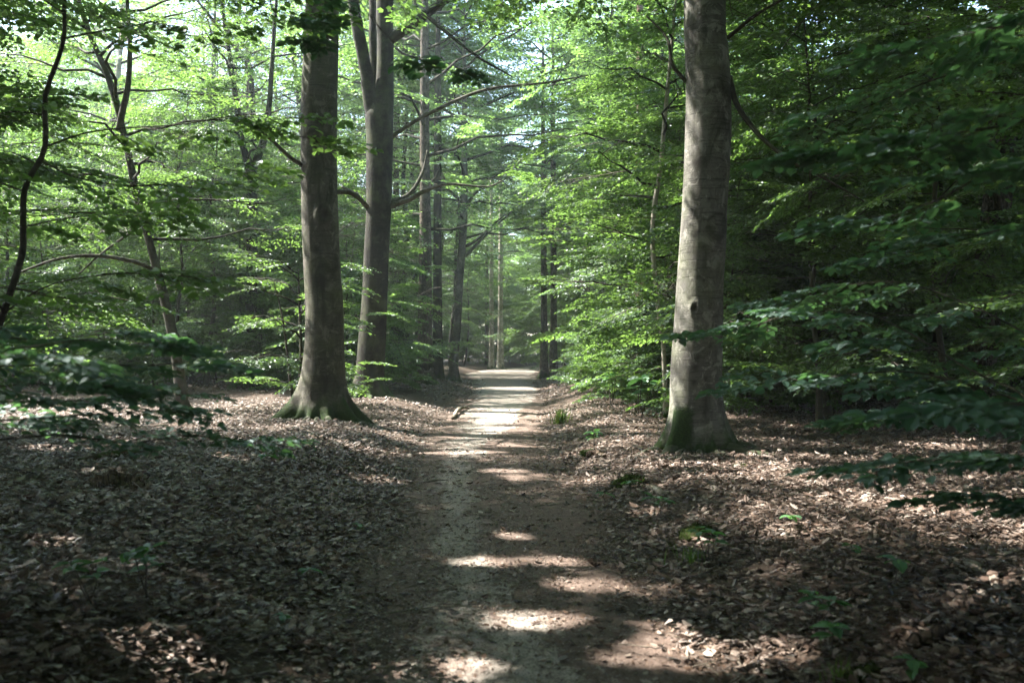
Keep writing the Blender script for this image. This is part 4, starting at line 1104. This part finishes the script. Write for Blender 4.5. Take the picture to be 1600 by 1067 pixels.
litter('leaf_litter', 'brown fallen beech and oak leaves carpeting the floor', [(26000, 2.6, 9, 'oak', .070, .85), (34000, 2.6, 9, 'mid', .052, .75), (38000, 9, 15, 'oak', .072, .8), (52000, 9, 15, 'mid', .06, .7),
        (80000, 15, 26, 'mid', .07, .7), (60000, 26, 50, 'far', .11, .7)], M_DEADLEAF, .035, .035)
litter('leaf_crumbs', 'broken leaf crumbs and twig bits strewn on the path', [(75000, 2.6, 8, 'far', .017, -.6), (60000, 8, 16, 'far', .026, -.6), (30000, 2.6, 9, 'mid', .030, -.1), (16000, 9, 18, 'mid', .045, -.1), (5000, 2.6, 12, 'oak', .055, .1)], M_CRUMB, .6, .004)

# twigs lying about
rng = np.random.default_rng(33)
mb = MB()
for n, y0, y1, ln, rr in ((420, 2.8, 9, .16, .0028), (420, 9, 18, .22, .004), (160, 3, 18, .45, .006)):
    x, Y = scatter_pts(n, y0, y1)
    for a, b in zip(x, Y):
        if abs(a - pc(b)) < pw(b) * .5 and rng.random() < .75: continue
        th = rng.random() * 6.283; L = ln * rng.uniform(.4, 1.5); k = np.linspace(-.5, .5, 5)
        w = np.cumsum(rng.normal(0, .12, 5)); px_, py_ = a + np.cos(th + w) * L * k, b + np.sin(th + w) * L * k
        q = np.stack([px_, py_, gz(px_, py_) + .02 + rng.uniform(0, .02) * (k + .5)], 1)
        mb.tube(q, rr * np.linspace(1.2, .6, 5), 4)
tag(link('twig_litter', mb.mesh('twig_litter', [M_DEAD])), 'small dead twigs strewn through the leaf litter', 'twigs', kind='stuff')
rng = np.random.default_rng(28)
# ------------------------------------------------------------------ seedlings, grass, moss, sticks
def seedling_meshes(r, n, h, leaf):
    st = MB(); cr = Crown(); P0, D0, N0, L0 = [], [], [], []
    for q in range(max(1, n // 5)):
        a = r.random() * 6.28; top = np.array([math.cos(a) * h * .5 * (q > 0), math.sin(a) * h * .5 * (q > 0), h * r.uniform(.7, 1)])
        pts = wobble(np.array([0, 0, -.03]), top, 6, .006, r); st.tube(pts, np.linspace(.004, .002, 6), 5)
        k = n if n < 5 else 6
        for i in range(k):
            b = pts[-1 - (i // 4)]; th = a + i * 2.1 + r.normal(0, .25)
            P0.append(b); D0.append((math.cos(th), math.sin(th), r.normal(-.02, .18))); N0.append((r.normal(0, .2), r.normal(0, .2), 1)); L0.append(leaf * r.uniform(.7, 1.2))
    m = MB(); V, F = leaf_geo(np.array(P0), np.array(D0), np.array(N0), np.array(L0), 'near', .6); m.add(V, F, 0, False)
    return st.mesh('stem', [M_TWIG]), m.mesh('leaves', [M_SEED])
M_SEED = leaf_material('seedling_leaf', (0.04, 0.12, 0.05), (0.06, 0.15, 0.06), (0.08, 0.18, 0.07), (0.12, 0.30, 0.06), .40, .06)
SD = [seedling_meshes(rng, n, h, l) for n, h, l in ((4, .12, .09), (10, .18, .10), (15, .22, .085), (6, .10, .07))]
for px, py, k, sc, lab in [(1112, 885, 2, 1.0, 'tree seedling with a fan of green leaves beside the mossy lump on the right bank'), (1275, 985, 1, .8, 'tree seedling in the right foreground litter, upper of a close pair'),
        (1300, 1035, 1, .8, 'tree seedling in the right foreground litter, lower of a close pair'), (1425, 1062, 3, 1.0, 'small tree seedling at the bottom edge of the right foreground'),
        (1265, 950, 0, .7, 'three-leaved seedling above a close pair of seedlings in the right foreground'), (985, 775, 0, 1.1, 'seedling with narrow leaves in front of the mossy hummock right of path'),
        (1022, 812, 1, .9, 'seedling on the crumbling right bank below the bare root'), (945, 790, 0, .9, 'small seedling at the right edge of the path'),
        (150, 945, 2, .9, 'dark leafy seedling in the left foreground, left of a pair'), (232, 935, 2, 1.1, 'dark leafy seedling in the left foreground, right of a pair'),
        (482, 915, 0, .8, 'lone seedling on litter left of the sandy strip'), (442, 978, 3, .7, 'yellow-green seedling left of the path in the foreground'),
        (930, 705, 1, 1.3, 'leafy seedling on the bank left of the lone grey beech'), (955, 640, 2, 3.0, 'bright green leafy seedling clump left of the lone grey beech root'),
        (1235, 835, 0, 1.0, 'seedling on the sunlit litter right of the mossy lump'), (1400, 915, 0, 1.1, 'pale seedling leaf standing in dark litter at right'),
        (1000, 650, 2, 3.0, 'knee-high seedling close to the left root of the lone grey beech'), (415, 735, 0, 1.2, 'seedling with a shiny leaf below the blurred left branches'),
        (1330, 870, 3, .9, 'seedling half buried in litter in the right middle ground'), (560, 830, 3, .7, 'tiny seedling on the left bank beside the trodden edge')]:
    g = G(px, py)
    t = thing('tree_seedling', lab, 'seedling', g, rng.random() * 6.28, 'green seedlings in the leaf litter'); t.scale = (sc * 1.25,) * 3
    link('stem', SD[k][0], t); link('leaves', SD[k][1], t)

def tuft(px, py, n, h, lab):
    g = G(px, py); mb = MB()
    for _ in range(n):
        a = rng.random() * 6.28; rr = abs(rng.normal(0, h * .35)); b = np.array([math.cos(a) * rr, math.sin(a) * rr, -.01]); a2 = rng.random() * 6.28; L = h * rng.uniform(.5, 1.2)
        tip = b + np.array([math.cos(a2) * L * .5, math.sin(a2) * L * .5, L]); mid = (b + tip) / 2 + np.array([0, 0, L * .15]); w = np.array([-math.sin(a2), math.cos(a2), 0]) * .004 * (h / .15)
        mb.add([b - w, b + w, mid + w * .8, mid - w * .8, tip], [[(0, 1, 2, 3)], [(3, 2, 4)]], 0, True)
    tag(link('grass_tuft', mb.mesh('grass_tuft', [M_GRASS])), lab, 'grass', 'grass tufts by the path').location = list(g)
tuft(876, 662, 160, .30, 'thin pale green grass tuft at the right edge of the path in middle distance')
tuft(1078, 882, 45, .16, 'small grass tuft beside the fan-leaved seedling on the right bank')
tuft(1000, 760, 40, .12, 'short grass tuft under the mossy hummock')
tuft(1310, 1062, 40, .12, 'grass blades at the bottom edge in the right foreground')

def lump(name, lab, cat, px, py, size, r, mat=M_MOSS):
    size = [v * 1.3 for v in size]
    g = G(px, py); n, K = 22, 30
    v = np.linspace(0, np.pi * .55, n); th = np.arange(K) / K * 6.283
    VV, TT = np.meshgrid(v, th, indexing='ij')
    sx = np.sin(VV) * np.cos(TT); sy = np.sin(VV) * np.sin(TT); sz = np.cos(VV)
    k = 1 + .9 * (fbm(sx * 1.8 + px, sy * 1.8 + sz * 2, 61, 4) - .47) + .5 * (fbm(sx * 7 + px, sy * 7 + sz * 6, 63, 3) - .44)
    V = np.stack([sx * k * size[0], sy * k * size[1], sz * k * size[2] - .03], -1)
    i = np.arange(n - 1)[:, None] * K; j = np.arange(K)[None]; j2 = (j + 1) % K
    mb = MB(); mb.add(V.reshape(-1, 3), [np.stack([i + j, i + K + j, i + K + j2, i + j2], -1).reshape(-1, 4)])
    nn = 260; a = rng.integers(0, n * K, nn)
    pp = V.reshape(-1, 3)[a]; dd = pp / (np.linalg.norm(pp, axis=1)[:, None] + 1e-6) + rng.normal(0, .5, (nn, 3))
    VL, FL = leaf_geo(pp, dd, rng.normal(0, 1, (nn, 3)), np.full(nn, .02), 'far', .35); mb.add(VL, FL, 0, False)
    o = tag(link(name, mb.mesh(name, [mat])), lab, cat); o.location = list(g); return o
lump('mossy_hummock', 'mossy hummock on the bank between path and lone grey beech', 'moss', 988, 757, (.16, .13, .11), rng)
lump('mossy_hummock', 'mossy lump on the crumbling right bank beside the fan-leaved seedling', 'moss', 1092, 838, (.12, .09, .09), rng)
lump('mossy_stone', 'flat mossy patch on litter right of the lone grey beech', 'moss', 1158, 727, (.16, .09, .035), rng)
lump('tree_stump', 'dark rotten stump lump in the left floor', 'stump', 178, 762, (.24, .13, .13), rng, M_LOG)
lump('mossy_hummock', 'dark mossy clump in the right foreground beside the rotten log', 'moss', 1362, 1055, (.10, .08, .05), rng)
lump('mossy_hummock', 'small mossy lump at the path edge right of the far grass tuft', 'moss', 925, 712, (.16, .1, .09), rng)

def stick(name, lab, cat, pts, rad, mat=M_DEAD, seg=8, lift=.6, group=None, kids=(), bend=0.0):
    w = [G(*p) for p in pts]; o = w[0].copy(); r0 = max(rad)
    c = smooth_chain(np.array(w), 16)
    c[:, 2] = gz(c[:, 0], c[:, 1]) + r0 * lift + bend * np.sin(np.linspace(0, np.pi, 16))
    c += rng.normal(0, r0 * .12, c.shape)
    mb = MB(); mb.tube(c - o, np.interp(np.linspace(0, 1, 16), np.linspace(0, 1, len(rad)), rad) * rng.uniform(.88, 1.12, 16), seg)
    ob = tag(link(name, mb.mesh(name, [mat])), lab, cat, group); ob.location = list(o)
    for kp, kr in kids:
        q = smooth_chain(np.array([G(*p) for p in kp]), 8); q[:, 2] = gz(q[:, 0], q[:, 1]) + r0 * lift + np.linspace(0, .03, 8)
        m2 = MB(); m2.tube(q - o, np.linspace(kr, kr * .5, 8), 6); link('side_twig', m2.mesh('side_twig', [mat]), ob)
    return ob
stick('fallen_stick', 'forked twig lying on the middle of the path', 'stick', [(833, 806), (826, 800), (823, 790), (828, 785)], [.012, .009, .006], M_DEAD, 6, .7, 'sticks on the ground', [([(826, 800), (836, 795), (846, 789)], .005)])
stick('fallen_stick', 'thick short stick lying across the sandy strip left of path centre', 'stick', [(662, 757), (680, 754), (700, 753)], [.02, .032, .02], M_DEAD, 8, .5, 'sticks on the ground')
stick('fallen_branch', 'curved pale branch end poking onto the path from the left bank', 'branch', [(708, 657), (714, 649), (722, 643), (733, 640)], [.04, .05, .045, .02], M_DEAD, 8, 1.0, None, bend=.05)
stick('fallen_stick', 'thin crooked root lying along the left edge of the near path', 'stick', [(653, 1005), (648, 985), (640, 968), (636, 960)], [.007, .009, .006], M_DEAD, 6, .4, 'sticks on the ground')
stick('fallen_stick', 'short stick lying on the sandy strip beside the thin crooked root', 'stick', [(680, 985), (683, 972), (686, 962)], [.006, .007, .004], M_DEAD, 6, .4, 'sticks on the ground')
stick('fallen_stick', 'pale stick slanting through red-brown crumbs at the right path edge', 'stick', [(1152, 912), (1172, 925), (1200, 942)], [.008, .011, .013], M_DEAD, 7, .5, 'sticks on the ground')
stick('fallen_branch', 'dark bark-covered piece of branch lying in the right foreground', 'log', [(1420, 1012), (1465, 1002), (1515, 985)], [.035, .045, .03], M_LOG, 12, .6)
stick('fallen_branch', 'long grey branch lying at far right in the foreground', 'branch', [(1490, 880), (1535, 890), (1560, 925), (1590, 960), (1640, 985)], [.022, .025, .025, .022], M_DEAD, 8, .6)
stick('fallen_stick', 'long thin dark stick above the bark-covered branch piece', 'stick', [(1375, 955), (1420, 958), (1470, 973), (1530, 972), (1610, 955)], [.008, .012, .011, .008], M_LOG, 6, 1.0, 'sticks on the ground')
stick('exposed_root', 'bare curved root end sticking out of the right bank', 'root', [(1012, 765), (1022, 770), (1032, 779), (1045, 778)], [.03, .028, .034, .03], M_DEAD, 8, .9, None, bend=.03)
stick('exposed_root', 'dark root knuckle on the right bank beyond the mossy hummock', 'root', [(918, 716), (930, 713), (945, 716)], [.05, .06, .03], M_LOG, 8, .7)
stick('mossy_log', 'moss-covered log sunk in litter below the blurred left branches', 'log', [(125, 725), (170, 716), (215, 711)], [.05, .06, .045], M_MOSS, 10, .4)
stick('fallen_stick', 'thin twig on litter below the right side of the lone grey beech', 'stick', [(1095, 700), (1112, 712), (1125, 716)], [.03, .035, .01], M_DEAD, 7, .6, 'sticks on the ground')
stick('fallen_stick', 'pale thin twig at the left foot of the lone grey beech', 'stick', [(1000, 712), (1012, 704), (1022, 698)], [.012, .014, .008], M_DEAD, 6, .8, 'sticks on the ground')
stick('fallen_stick', 'dark decayed stick in the litter left of the sandy strip', 'stick', [(470, 838), (495, 838), (530, 840)], [.012, .016, .01], M_LOG, 7, .6, 'sticks on the ground')
stick('fallen_stick', 'twig with bark flakes lying at the right edge of the near path', 'stick', [(1050, 978), (1080, 970), (1112, 962)], [.008, .011, .006], M_LOG, 6, .6, 'sticks on the ground')
stick('fallen_stick', 'thin dark stick in the left corner foreground', 'stick', [(180, 985), (260, 960), (330, 965)], [.006, .01, .006], M_LOG, 6, .8, 'sticks on the ground')

for p in UN + FAR + SHR:
    if p.name not in USED:
        for c in list(p.children): bpy.data.objects.remove(c)
        bpy.data.objects.remove(p)

# ------------------------------------------------------------------ thin haze added to veil the distance and lift its darks
HZ = 0.0009
if HZ:
    zt = max(40.0, 1.0)
    X0, X1, Y0, Y1, Z0, Z1 = -130, 130, -40, 190, -2.5, 34
    v = [(x, y, z) for x in (X0, X1) for y in (Y0, Y1) for z in (Z0, Z1)]
    mb = MB(); mb.add(v, [[(0, 1, 3, 2), (4, 6, 7, 5), (0, 4, 5, 1), (2, 3, 7, 6), (0, 2, 6, 4), (1, 5, 7, 3)]], 0, False)
    h = NT('fill_haze'); pv = h.n('ShaderNodeVolumePrincipled')
    pv.inputs['Color'].default_value = (0.80, 0.90, 0.93, 1); pv.inputs['Density'].default_value = HZ; pv.inputs['Anisotropy'].default_value = 0.35
    h.l(pv.outputs[0], h.out.inputs['Volume'])
    tag(link('haze', mb.mesh('haze', [h.m])), 'faint pale blue haze added between the trees to lift the darks', 'haze', kind='stuff')
    cy.volume_bounces = 1
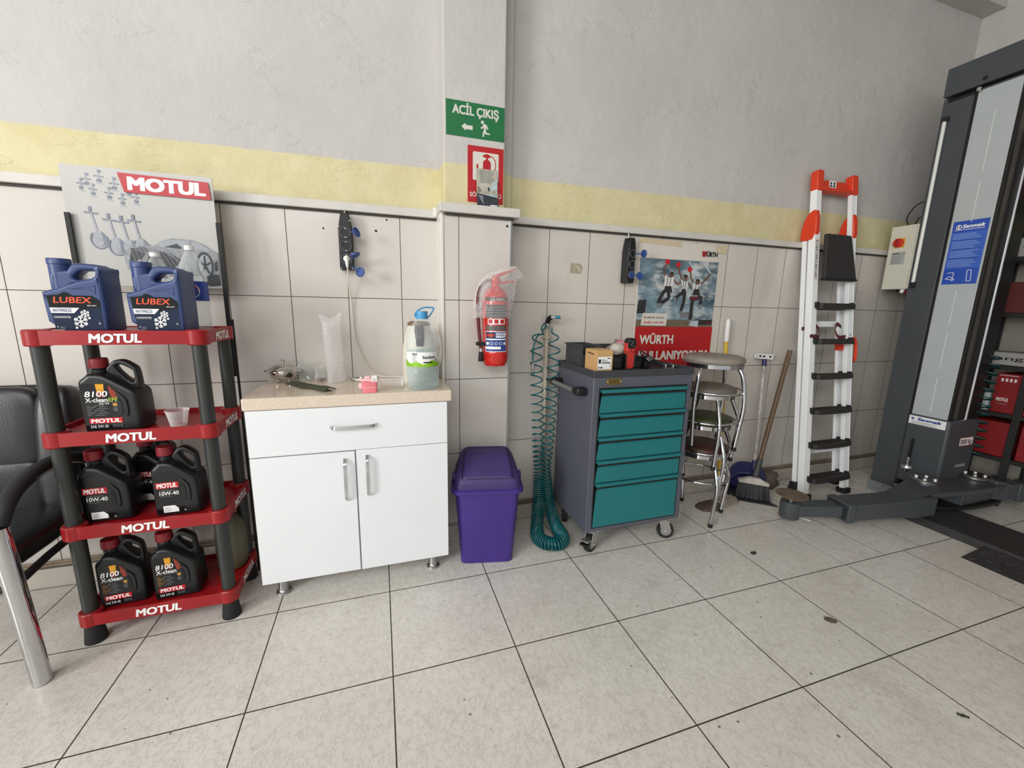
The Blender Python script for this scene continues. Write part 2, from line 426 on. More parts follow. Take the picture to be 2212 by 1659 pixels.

───

**Stated exercise**
Only the lines from the start of the records to the one containing "litter('leaf_crumbs', 'broken leaf" should be repeated, exactly and with both ends kept; drop any pictures.

**Result of this task**
Keep writing the Blender script for this image. This is part 4, starting at line 1104. This part finishes the script. Write for Blender 4.5. Take the picture to be 1600 by 1067 pixels.
litter('leaf_litter', 'brown fallen beech and oak leaves carpeting the floor', [(26000, 2.6, 9, 'oak', .070, .85), (34000, 2.6, 9, 'mid', .052, .75), (38000, 9, 15, 'oak', .072, .8), (52000, 9, 15, 'mid', .06, .7),
        (80000, 15, 26, 'mid', .07, .7), (60000, 26, 50, 'far', .11, .7)], M_DEADLEAF, .035, .035)
litter('leaf_crumbs', 'broken leaf crumbs and twig bits strewn on the path', [(75000, 2.6, 8, 'far', .017, -.6), (60000, 8, 16, 'far', .026, -.6), (30000, 2.6, 9, 'mid', .030, -.1), (16000, 9, 18, 'mid', .045, -.1), (5000, 2.6, 12, 'oak', .055, .1)], M_CRUMB, .6, .004)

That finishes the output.